====== COLLECTED DATA ======
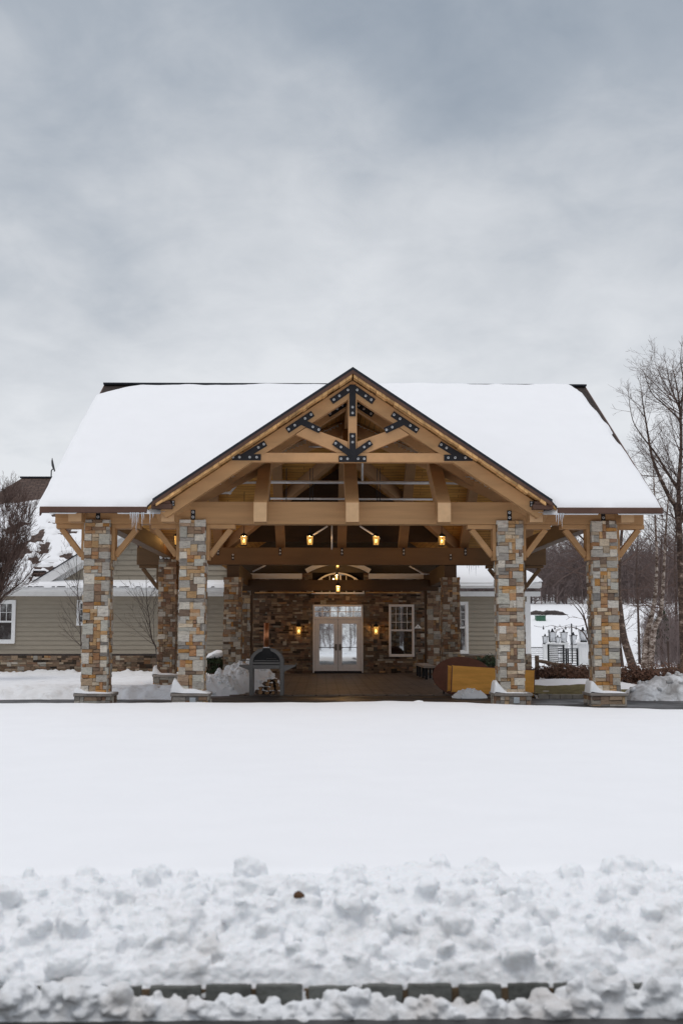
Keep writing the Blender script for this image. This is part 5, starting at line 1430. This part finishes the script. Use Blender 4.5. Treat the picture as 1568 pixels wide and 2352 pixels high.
# poles with a string of bulbs
for px, y0, Y, lab in ((1259.7, 1448, 83, 'thin dark pole behind the left gate pillar'), (1311.5, 1434, 83, 'thin dark pole right of the gate middle')):
    a = pt(px, y0, Y); q = MB(); q.tube([(a.x, Y, -.5), (a.x, Y, a.z)], .05, 6); q.ball((a.x, Y, a.z), .06, 6, 4); tag(q.build('light_pole', 'black_metal'), lab, 'pole')
a, b_ = pt(1225, 1437, 83), pt(1345, 1434, 83)
SLT = thing('string_light', 'string of small dark bulbs strung above the garden gate', 'string lights', ((a.x + b_.x) / 2, 83, a.z))
P = [(a.x + (b_.x - a.x) * u, 83, a.z + (b_.z - a.z) * u - .12 * math.sin(math.pi * ((u * 3) % 1))) for u in lin(0, 1, 31)]
q = MB(); q.tube(P, .012, 4); q.build('cable', 'black_metal', SLT)
for px in (1247, 1273, 1298, 1322):
    p = pt(px, 1437, 83); q = MB(); q.tube([(p.x, 83, p.z), (p.x, 83, p.z - .14)], .025, 6); q.ball((p.x, 83, p.z - .2), .06, 8, 6, (1, 1, 1.4)); q.build('bulb', 'black_metal', SLT)
# utility box, ledge
p = pt(1240, 1424, 105); g = terr(p.x, 105)
UB = thing('utility_box', 'green metal utility box on the snowy slope', 'utility box', (p.x, 105, g))
q = MB(); q.box(p.x - .42, p.x + .42, 104.6, 105.4, g - .3, g + .36); q.build('body', 'green_box', UB, bevel=.04)
q = MB(); q.box(p.x - .45, p.x + .45, 104.56, 105.44, g + .362, g + .42); q.build('lid', 'green_box', UB, bevel=.03)
def ledge(lab, px0, px1, Y, seed):
    mb = MB(); a, b_ = pt(px0, 1412, Y), pt(px1, 1412, Y); n = 34; rg = random.Random(seed); V = []
    for i in range(n):
        u = i / (n - 1); x = a.x + (b_.x - a.x) * u; g = terr(x, Y)
        h = .14 + .28 * math.sin(math.pi * min(1, u * 1.05)) ** .6 + .15 * fbm(x * .9, 2) ; h = max(.05, h)
        V.append([(x, Y - .1 + .3 * fbm(x, 5), g - .3), (x, Y + .25 * fbm(x * 1.3, 9), g + h * .6), (x, Y + .35 + .2 * fbm(x, 1), g + h), (x, Y + 2.2, g + .2)])
    mb.v = [p for r in V for p in r]
    mb.f = [[i * 4 + k, (i + 1) * 4 + k, (i + 1) * 4 + k + 1, i * 4 + k + 1] for i in range(n - 1) for k in range(3)]
    mb.mi = [0] * len(mb.f); mb.col = [None] * len(mb.f)
    return tag(mb.build('rock_ledge', 'rock', smooth=False), lab, 'rock ledge')
ledge('dark rock ledge breaking through the snow above the green box', 1216, 1304, 107.6, 4)

# ================================================================== TREES
def rand_perp(rg, d):
    v = Vector((rg.gauss(0, 1), rg.gauss(0, 1), rg.gauss(0, 1))); v -= d * v.dot(d)
    return v.normalized() if v.length > 1e-5 else d.orthogonal().normalized()
def grow(rg, p, d, L, r, lvl, out, prm):
    mx = prm['levels']; seg = prm['seg'][min(lvl, len(prm['seg']) - 1)]; n = max(2, int(L / seg))
    P, Rr = [p.copy()], [r]; tip = prm.get('tip', .25)
    for i in range(n):
        d = (d + rand_perp(rg, d) * rg.gauss(0, prm['wob'][min(lvl, len(prm['wob']) - 1)]) + Vector((0, 0, prm['trop'][min(lvl, len(prm['trop']) - 1)]))).normalized()
        p = p + d * (L / n); P.append(p.copy()); Rr.append(max(prm['rmin'], r * (1 - (1 - tip) * (i + 1) / n)))
    out.append((lvl, P, Rr))
    sprout(rg, P, Rr, L, lvl, out, prm)
def sprout(rg, P, Rr, L, lvl, out, prm, t0=None):
    if lvl >= prm['levels']: return
    k = prm['kids'][min(lvl, len(prm['kids']) - 1)] * L; k = int(k) + (rg.random() < k - int(k))
    t0 = prm['from'][min(lvl, len(prm['from']) - 1)] if t0 is None else t0
    n = len(P) - 1
    for _ in range(k):
        t = t0 + (1 - t0) * rg.random(); f = t * n; i = min(n - 1, int(f)); u = f - i
        p = P[i].lerp(P[i + 1], u); d0 = (P[i + 1] - P[i]).normalized()
        ang = R(rg.uniform(*prm['ang'][min(lvl, len(prm['ang']) - 1)]))
        d = (d0 * math.cos(ang) + rand_perp(rg, d0) * math.sin(ang)).normalized()
        l = L * rg.uniform(*prm['len'][min(lvl, len(prm['len']) - 1)]) * (1.15 - .6 * t)
        l = min(l, prm['lmax'][min(lvl, len(prm['lmax']) - 1)])
        r = max(prm['rmin'], min((Rr[i] * (1 - u) + Rr[i + 1] * u) * .6, prm['rr'][min(lvl, len(prm['rr']) - 1)] * l))
        if l > prm['lmin']: grow(rg, p, d, l, r, lvl + 1, out, prm)
def tree(name, label, stems, prm, seed, bark, twig, group=None, cat='tree', grow_tops=True):
    rg = random.Random(seed); out = []
    base = stems[0][0][0]
    for P, r0, r1, t0 in stems:
        P = [Vector(p) for p in P]
        Q = []                                          # smooth the stem polyline
        for i in range(len(P) - 1):
            for u in (0, .25, .5, .75):
                a, b_, c, d = P[max(0, i - 1)], P[i], P[i + 1], P[min(len(P) - 1, i + 2)]
                Q.append(.5 * ((2 * b_) + (c - a) * u + (2 * a - 5 * b_ + 4 * c - d) * u * u + (3 * b_ - a - 3 * c + d) * u ** 3))
        Q.append(P[-1]); n = len(Q)
        Rr = [r0 + (r1 - r0) * (i / (n - 1)) ** .85 for i in range(n)]
        L = sum((Q[i + 1] - Q[i]).length for i in range(n - 1))
        out.append((0, Q, Rr)); sprout(rg, Q, Rr, L, 0, out, prm, t0)
        if grow_tops:
            d = (Q[-1] - Q[-2]).normalized()
            for _ in range(3):
                dd = (d + rand_perp(rg, d) * .25).normalized(); grow(rg, Q[-1], dd, min(prm.get('top', 1.4), L * .18), r1 * .8, 1, out, prm)
    t = thing(name, label, cat, base, group)
    q = MB()
    for l, P, Rr in out:
        if l == 0: q.tube(P, Rr, 10)
    q.build('trunk', bark, t, smooth=True)
    q = MB()
    for l, P, Rr in out:
        if l >= 1: q.tube(P, Rr, 5 if l == 1 else 3, cap=False)
    q.build('crown', twig, t, smooth=True)
    return t, len(out)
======
▶ EXERCISE PROMPT
Images in the data above are to be skipped. Retype all other material exactly.

▶ ANSWER IN FULL
Keep writing the Blender script for this image. This is part 5, starting at line 1430. This part finishes the script. Use Blender 4.5. Treat the picture as 1568 pixels wide and 2352 pixels high.
# poles with a string of bulbs
for px, y0, Y, lab in ((1259.7, 1448, 83, 'thin dark pole behind the left gate pillar'), (1311.5, 1434, 83, 'thin dark pole right of the gate middle')):
    a = pt(px, y0, Y); q = MB(); q.tube([(a.x, Y, -.5), (a.x, Y, a.z)], .05, 6); q.ball((a.x, Y, a.z), .06, 6, 4); tag(q.build('light_pole', 'black_metal'), lab, 'pole')
a, b_ = pt(1225, 1437, 83), pt(1345, 1434, 83)
SLT = thing('string_light', 'string of small dark bulbs strung above the garden gate', 'string lights', ((a.x + b_.x) / 2, 83, a.z))
P = [(a.x + (b_.x - a.x) * u, 83, a.z + (b_.z - a.z) * u - .12 * math.sin(math.pi * ((u * 3) % 1))) for u in lin(0, 1, 31)]
q = MB(); q.tube(P, .012, 4); q.build('cable', 'black_metal', SLT)
for px in (1247, 1273, 1298, 1322):
    p = pt(px, 1437, 83); q = MB(); q.tube([(p.x, 83, p.z), (p.x, 83, p.z - .14)], .025, 6); q.ball((p.x, 83, p.z - .2), .06, 8, 6, (1, 1, 1.4)); q.build('bulb', 'black_metal', SLT)
# utility box, ledge
p = pt(1240, 1424, 105); g = terr(p.x, 105)
UB = thing('utility_box', 'green metal utility box on the snowy slope', 'utility box', (p.x, 105, g))
q = MB(); q.box(p.x - .42, p.x + .42, 104.6, 105.4, g - .3, g + .36); q.build('body', 'green_box', UB, bevel=.04)
q = MB(); q.box(p.x - .45, p.x + .45, 104.56, 105.44, g + .362, g + .42); q.build('lid', 'green_box', UB, bevel=.03)
def ledge(lab, px0, px1, Y, seed):
    mb = MB(); a, b_ = pt(px0, 1412, Y), pt(px1, 1412, Y); n = 34; rg = random.Random(seed); V = []
    for i in range(n):
        u = i / (n - 1); x = a.x + (b_.x - a.x) * u; g = terr(x, Y)
        h = .14 + .28 * math.sin(math.pi * min(1, u * 1.05)) ** .6 + .15 * fbm(x * .9, 2) ; h = max(.05, h)
        V.append([(x, Y - .1 + .3 * fbm(x, 5), g - .3), (x, Y + .25 * fbm(x * 1.3, 9), g + h * .6), (x, Y + .35 + .2 * fbm(x, 1), g + h), (x, Y + 2.2, g + .2)])
    mb.v = [p for r in V for p in r]
    mb.f = [[i * 4 + k, (i + 1) * 4 + k, (i + 1) * 4 + k + 1, i * 4 + k + 1] for i in range(n - 1) for k in range(3)]
    mb.mi = [0] * len(mb.f); mb.col = [None] * len(mb.f)
    return tag(mb.build('rock_ledge', 'rock', smooth=False), lab, 'rock ledge')
ledge('dark rock ledge breaking through the snow above the green box', 1216, 1304, 107.6, 4)

# ================================================================== TREES
def rand_perp(rg, d):
    v = Vector((rg.gauss(0, 1), rg.gauss(0, 1), rg.gauss(0, 1))); v -= d * v.dot(d)
    return v.normalized() if v.length > 1e-5 else d.orthogonal().normalized()
def grow(rg, p, d, L, r, lvl, out, prm):
    mx = prm['levels']; seg = prm['seg'][min(lvl, len(prm['seg']) - 1)]; n = max(2, int(L / seg))
    P, Rr = [p.copy()], [r]; tip = prm.get('tip', .25)
    for i in range(n):
        d = (d + rand_perp(rg, d) * rg.gauss(0, prm['wob'][min(lvl, len(prm['wob']) - 1)]) + Vector((0, 0, prm['trop'][min(lvl, len(prm['trop']) - 1)]))).normalized()
        p = p + d * (L / n); P.append(p.copy()); Rr.append(max(prm['rmin'], r * (1 - (1 - tip) * (i + 1) / n)))
    out.append((lvl, P, Rr))
    sprout(rg, P, Rr, L, lvl, out, prm)
def sprout(rg, P, Rr, L, lvl, out, prm, t0=None):
    if lvl >= prm['levels']: return
    k = prm['kids'][min(lvl, len(prm['kids']) - 1)] * L; k = int(k) + (rg.random() < k - int(k))
    t0 = prm['from'][min(lvl, len(prm['from']) - 1)] if t0 is None else t0
    n = len(P) - 1
    for _ in range(k):
        t = t0 + (1 - t0) * rg.random(); f = t * n; i = min(n - 1, int(f)); u = f - i
        p = P[i].lerp(P[i + 1], u); d0 = (P[i + 1] - P[i]).normalized()
        ang = R(rg.uniform(*prm['ang'][min(lvl, len(prm['ang']) - 1)]))
        d = (d0 * math.cos(ang) + rand_perp(rg, d0) * math.sin(ang)).normalized()
        l = L * rg.uniform(*prm['len'][min(lvl, len(prm['len']) - 1)]) * (1.15 - .6 * t)
        l = min(l, prm['lmax'][min(lvl, len(prm['lmax']) - 1)])
        r = max(prm['rmin'], min((Rr[i] * (1 - u) + Rr[i + 1] * u) * .6, prm['rr'][min(lvl, len(prm['rr']) - 1)] * l))
        if l > prm['lmin']: grow(rg, p, d, l, r, lvl + 1, out, prm)
def tree(name, label, stems, prm, seed, bark, twig, group=None, cat='tree', grow_tops=True):
    rg = random.Random(seed); out = []
    base = stems[0][0][0]
    for P, r0, r1, t0 in stems:
        P = [Vector(p) for p in P]
        Q = []                                          # smooth the stem polyline
        for i in range(len(P) - 1):
            for u in (0, .25, .5, .75):
                a, b_, c, d = P[max(0, i - 1)], P[i], P[i + 1], P[min(len(P) - 1, i + 2)]
                Q.append(.5 * ((2 * b_) + (c - a) * u + (2 * a - 5 * b_ + 4 * c - d) * u * u + (3 * b_ - a - 3 * c + d) * u ** 3))
        Q.append(P[-1]); n = len(Q)
        Rr = [r0 + (r1 - r0) * (i / (n - 1)) ** .85 for i in range(n)]
        L = sum((Q[i + 1] - Q[i]).length for i in range(n - 1))
        out.append((0, Q, Rr)); sprout(rg, Q, Rr, L, 0, out, prm, t0)
        if grow_tops:
            d = (Q[-1] - Q[-2]).normalized()
            for _ in range(3):
                dd = (d + rand_perp(rg, d) * .25).normalized(); grow(rg, Q[-1], dd, min(prm.get('top', 1.4), L * .18), r1 * .8, 1, out, prm)
    t = thing(name, label, cat, base, group)
    q = MB()
    for l, P, Rr in out:
        if l == 0: q.tube(P, Rr, 10)
    q.build('trunk', bark, t, smooth=True)
    q = MB()
    for l, P, Rr in out:
        if l >= 1: q.tube(P, Rr, 5 if l == 1 else 3, cap=False)
    q.build('crown', twig, t, smooth=True)
    return t, len(out)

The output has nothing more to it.